Rackind is a persuasive individual and the project duly got the green light. It was carried out with tenants in situ without a single legal claim for disturbance and has resulted in the creation of 13,000 sq ft more net lettable space and a whopping 50% increase in the estimated rental value.
“When you walk in now you just turn around and go wow! You experience a real sense of arrival, it’s like a tardis you could never imagine from the outside what’s on the inside.
“What we have tried to create is something that is contemporary and cool, conceived for the new way that businesses utilise their space today whilst optimising the attraction to the global corporate occupier who wants to be associated with Trafalgar Square for their corporate identity.”
Wainbridge is something of an exception in the real estate world as it defies easy characterisation with a hybrid of capabilities.
“We are an institutional investment management platform that uses real estate skills to deploy funds throughout the capital stack. Either as a discretionary investment manager, a developer, as JV partner, as operating partner or as a pure asset manager. Because we have unique capabilities to thoroughly understand a property whilst “custom tailoring” financing solutions our underwriting is very financial, structured and above all very detailed, we believe it’s second to none.”
The son of Peter Rackind a leading real estate figure in the North West who ran Manchester’s leading independent agency, the Elliott Partnership, Rackind Junior got hooked on property at a relatively tender age.

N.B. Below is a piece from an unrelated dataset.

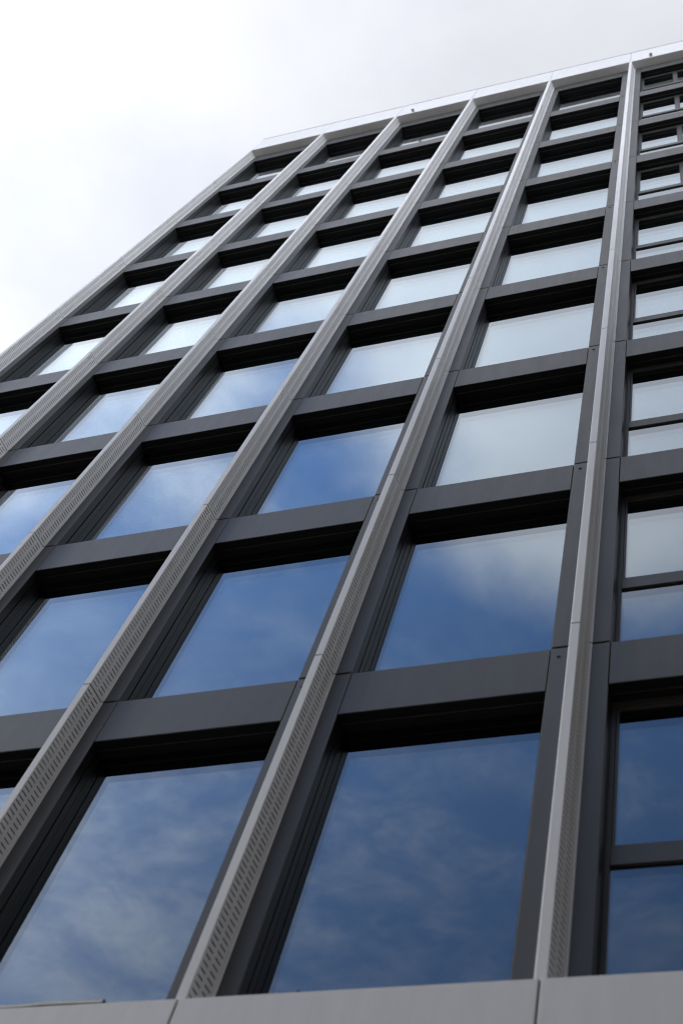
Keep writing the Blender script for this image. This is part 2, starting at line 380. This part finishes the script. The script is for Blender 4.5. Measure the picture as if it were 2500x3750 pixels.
def win_meshes(z0, z1, kind):
    q = {}
    q['jl'] = jamb(OX0 + 0.0005, 1, z0, z1).mesh('reveal_lining', FRAME)
    q['jr'] = jamb(OX1 - 0.0005, -1, z0, z1).mesh('reveal_lining', FRAME)
    m = MB(); m.box(OX0, OX1, 0.004, 0.086, z1 - 0.004, z1 + 0.02); m.box(OX0, OX1, 0.102, 0.40, z1 - 0.004, z1 + 0.02); m.box(OX0, OX1, 0.06, 0.12, z1 + 0.03, z1 + 0.05)
    if kind == 'A': m.box(OX0 + 0.007, OX1 - 0.007, GY - 0.006, GY + 0.08, z1 - 0.010, z1 - 0.005)
    q['so'] = m.mesh('soffit_lining', BLACK)
    m = MB(); m.box(OX0, OX1, 0.10, 0.30, z0 - 0.02, z0 - 0.002); q['si'] = m.mesh('sill', DARK)
    x0, x1 = OX0, OX1
    m = MB()
    def bar(a, b, c, d, y0, y1): m.panel(a, b, c, d, y0, y1, 0.002)
    if kind == 'A':
        t = 0.006
        bar(x0, x0 + t, z0, z1, GY - 0.008, GY + 0.08); bar(x1 - t, x1, z0, z1, GY - 0.008, GY + 0.08)
        bar(x0 + t, x1 - t, z0, z0 + 0.03, GY - 0.008, GY + 0.08)
        q['fr'] = m.mesh('window', FRAME)
        q['panes'] = [(x0 + t, x1 - t, z0 + 0.03, z1 - t)]
    else:
        ja, tr0, tr1 = 0.034, 1.085, 1.245
        if z1 < 2.88: tr0 -= 0.0
        bar(x0, x0 + ja, z0, z1, 0.158, GY + 0.08); bar(x1 - ja, x1, z0, z1, 0.158, GY + 0.08)
        bar(x0 + ja, x1 - ja, z1 - 0.075, z1 - 0.002, 0.158, GY + 0.08); bar(x0 + ja, x1 - ja, z0, z0 + 0.05, 0.158, GY + 0.08)
        bar(x0 + ja, x1 - ja, tr0, tr1, 0.152, GY + 0.08)
        xm = (x0 + x1) / 2
        bar(xm - 0.030, xm + 0.030, tr1, z1 - 0.075, 0.158, GY + 0.08)
        q['fr'] = m.mesh('window', DARK)
        q['sash'] = []
        for a, b in ((x0 + ja, xm - 0.030), (xm + 0.030, x1 - ja)):
            m = MB(); s = 0.020; a += 0.003; b -= 0.003
            zz0, zz1 = tr1 + 0.004, z1 - 0.079
            m.panel(a, a + s, zz0, zz1, 0.163, GY + 0.05, 0.002); m.panel(b - s, b, zz0, zz1, 0.163, GY + 0.05, 0.002)
            m.panel(a + s, b - s, zz1 - 0.03, zz1, 0.163, GY + 0.05, 0.002); m.panel(a + s, b - s, zz0, zz0 + 0.036, 0.163, GY + 0.05, 0.002)
            q['sash'].append(m.mesh('sash', DARK))
        q['panes'] = [(x0 + ja, x1 - ja, z0 + 0.05, tr0), (x0 + ja + 0.023, xm - 0.053, tr1 + 0.04, z1 - 0.109), (xm + 0.053, x1 - ja - 0.023, tr1 + 0.04, z1 - 0.109)]
    q['pc'] = [((a + b) / 2, (c0 + c1) / 2) for a, b, c0, c1 in q['panes']]
    q['pm'] = [[[pane_mesh((b - a) / 2 + .002, (c1 - c0) / 2 + .002, y, sag, mt) for y, mt in ((GY, GLASS_O), (GY + 0.030, GLASS_I))]
                for sag in (-0.0011, -0.0005, 0.0003, 0.0008)] for a, b, c0, c1 in q['panes']]
    return q
cache = {}
windows = {}
for k in range(NF - 1):
    kind = 'A' if k < 5 else 'B'
    for j in range(NR):
        z0 = Z0 + 0.03 if j == 0 else SILL
        z1 = HEAD - 0.03 if j == NR - 1 else HEAD
        key = (kind, z0, z1)
        if key not in cache: cache[key] = win_meshes(z0, z1, kind)
        q = cache[key]
        wd = part('window', q['fr'], (k * B, 0, j * H)); windows[k, j] = wd
        for nm, me in (('reveal_lining', q['jl']), ('reveal_lining', q['jr']), ('soffit_lining', q['so']), ('sill', q['si'])): obj(nm, me, wd)
        for me in q.get('sash', []): obj('sash', me, wd)
        for sheets, (xc, zc) in zip(q['pm'], q['pc']):
            tilt = (math.radians(random.gauss(0, .07)), 0, math.radians(random.gauss(0, .07)))
            for me in random.choice(sheets):
                gp = obj('glass_pane', me, wd, (xc, 0, zc)); gp.rotation_euler = tilt
m = MB(); m.prism([(0.022 * math.cos(a * math.pi / 4), 0.022 * math.sin(a * math.pi / 4)) for a in range(8)], 0, 0.05)
s = obj('contact_sensor', m.mesh('contact_sensor', RUBBER), windows[2, 8], (OX0 + 0.86, 0.05, SILL)); 

# parapet: fascia, soffit and coping, one length per bay
for k in range(NF - 1):
    x0, x1 = k * B + 0.004, (k + 1) * B - 0.004
    if k == 0: x0 = -FW - 0.004
    m = MB(); m.panel(x0, x1, ZF, ZT, -FD - 0.002, -FD + 0.03, 0.004); part('fascia_panel', m.mesh('fascia_panel', PALE))
    m = MB(); m.box(k * B + 0.004 if k else -FW, x1, -FD + 0.031, 0.30, ZF - 0.0005, ZF + 0.02); part('soffit_panel', m.mesh('soffit_panel', PALE))
    m = MB(); m.panel(x0 - 0.003, x1 + 0.003, ZT + 0.006, ZT + 0.05, -FD - 0.008, 0.35, 0.004); part('coping', m.mesh('coping', COPING))
m = MB(); m.box(-FW - 0.002, XR, -FD + 0.034, 0.30, ZF + 0.022, ZT + 0.004); part('parapet_wall', m.mesh('parapet_wall', GAP))
an = MB(); R_ = 0.042
for i in range(12):                                     # short open pipe through the fascia
    a0, a1 = i * math.pi / 6, (i + 1) * math.pi / 6
    for (ra, ya), (rb, yb) in (((R_, 0.02), (R_, -0.075)), ((R_, -0.075), (R_ - 0.006, -0.075)), ((R_ - 0.006, -0.075), (R_ - 0.006, -0.02))):
        an.quad((ra * math.cos(a0), ya, ra * math.sin(a0)), (ra * math.cos(a1), ya, ra * math.sin(a1)), (rb * math.cos(a1), yb, rb * math.sin(a1)), (rb * math.cos(a0), yb, rb * math.sin(a0)))
an.poly([((R_ - 0.006) * math.cos(i * math.pi / 6), -0.02, (R_ - 0.006) * math.sin(i * math.pi / 6)) for i in range(12)])
an_me = an.mesh('overflow_spout', STEEL)
for x in (2.224, 5.247): part('overflow_spout', an_me, (x * B, -FD - 0.004, ZF + 0.13))

# pale ledge band under the first row of windows, one length per bay, and the storey below it
LY, LT = -0.212, -0.231
for k in range(NF - 1):
    m = MB(); m.panel(k * B + 0.006 if k else XL, (k + 1) * B - 0.006, LT - 1.15, LT, LY, 0.30, 0.006); part('ledge_panel', m.mesh('ledge_panel', PALE))
m = MB(); m.box(XL + 0.01, XR, LY + 0.03, 0.32, LT - 1.14, LT - 0.008); part('ledge_backing', m.mesh('ledge_backing', GAP))
for k in range(NF - 1):
    m = MB(); m.box(k * B - PW + (PW - FB if k == 0 else 0), k * B + PW, 0.0, 0.38, GROUND, LT - 1.152); part('ground_pier', m.mesh('ground_pier', DARK))
    m = MB(); m.box(k * B + PW, (k + 1) * B - PW, 0.20, 0.22, GROUND + 0.3, LT - 1.152); part('shop_pane', m.mesh('shop_pane', OGL))
    m = MB(); m.panel(k * B + PW, (k + 1) * B - PW, GROUND, GROUND + 0.3, 0.1, 0.38); part('plinth_panel', m.mesh('plinth_panel', DARK))

# ---------------------------------------------------------------- loose things on the ledge
pts = [(5.9, .006), (6.5, .008), (6.98, .004), (7.12, .005), (7.26, .013), (7.40, .012), (7.52, .009), (7.642, .006)]
m = MB()
for i in range(len(pts) - 1):
    (xa, za), (xb, zb) = pts[i], pts[i + 1]
    n = len(m.v); t = 0.020
    m.v += [(xa, -0.03, za), (xa, 0, za), (xa, 0, za + t), (xa, -0.03, za + t), (xb, -0.03, zb), (xb, 0, zb), (xb, 0, zb + t), (xb, -0.03, zb + t)]
    m.f += [tuple(n + q for q in f) for f in ((0, 4, 7, 3), (1, 2, 6, 5), (3, 7, 6, 2), (0, 1, 5, 4))]
    if i == 0: m.f.append((n, n + 3, n + 2, n + 1))
    if i == len(pts) - 2: m.f.append((n + 4, n + 5, n + 6, n + 7))
tr = obj('trim_strip', m.mesh('trim_strip', STRIP), None, (0, LY + 0.03, LT - 0.004))
tag(tr, 'pale wavy strip lying loose on the edge of the ledge', 'strip')
e = MB(); e.box(7.643, 7.652, -0.031, 0.001, 0.003, 0.029); obj('end_cap', e.mesh('end_cap', RUBBER), tr)
import bmesh
bm = bmesh.new(); bmesh.ops.create_icosphere(bm, subdivisions=2, radius=0.019)
for v in bm.verts: v.co *= 1 + random.uniform(-.25, .25); v.co.z = v.co.z * 0.8 + 0.015
me = D.meshes.new('debris_lump'); bm.to_mesh(me); bm.free(); me.materials.append(DRY)
tag(obj('debris_lump', me, None, (8.812, LY + 0.03, LT - 0.004)), 'small dark lump of debris sitting on the pale ledge', 'debris')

“When I was doing my A-Levels in 1988-89, the property industry was booming so after school I would go into my father’s office and see all these young guys with great cars, opening bottles of champagne every day celebrating yet another completed deal. So I went to university thinking that property was an easy way to make money. Unfortunately I was badly disappointed, when I graduated in 1993 right into the middle of a major recession!”
After getting a start at Michael Elliott and Partners in London, he moved on to Baltic Property Finance and specialised in mezzanine and equity investing – a comparatively exotic product in those days.
“At Baltic I learnt very quickly to look throughout the capital stack and price risk and reward. It wasn’t always best to participate in the equity, it wasn’t always best to participate in the mezzanine debt, it wasn’t always best to be in the senior, we normally invested as a mixture of mezzanine and equity.”
By 1998, he had moved to Paris to work for Howard Ronson and quickly became involved with a major office tower development in La Defense: “I was working 20-hour days, six days a week but truly learnt the concept of the work
ethos linked with attention to detail and above all loyalty to your professional team of consultants and advisors”.
From there he moved to Hines and eventually back to London where he was headhunted by Cambridge Place Investment Management to lead the European asset management of the 2.5 million sq ft pan-European Crownstone office portfolio. As an asset-backed securities hedge fund, Cambridge was a victim of the 2008 financial crash. Declining a job offer to relocate to Qatar, Rackind reconnected with his erstwhile Hines colleague, Ed Fernandez, a meeting which led to the creation of Wainbridge.
The duo joined forces, secured investment funding from international High Net Worth investors – and started to build a platform.
“It was always our intention to be a best in class investment manager, managing both private and institutional capital. With an institutional capital raise always in our mind we went out and recruited leading figures in the industry, Graham Langlay- Smith from Credit Suisse, Jonathan Hardie from Westbrook, and Jay Patel from Euro Hypo. Seth Lieberman joined us on the advisory board along with Robert Orr, former CEO of JLL EMEA.
“Our first fund with £70m of discretionary equity closed in September 2010 and the team went on to complete nine acquisitions of which seven were JVs.”
Floorplates have been expanded by a partial infilling of the atrium, which in turn has been given a
new, cool, sleek contemporary look. There is not a tile of pink marble or a koi carp in sight, and the building has a new name – One Strand.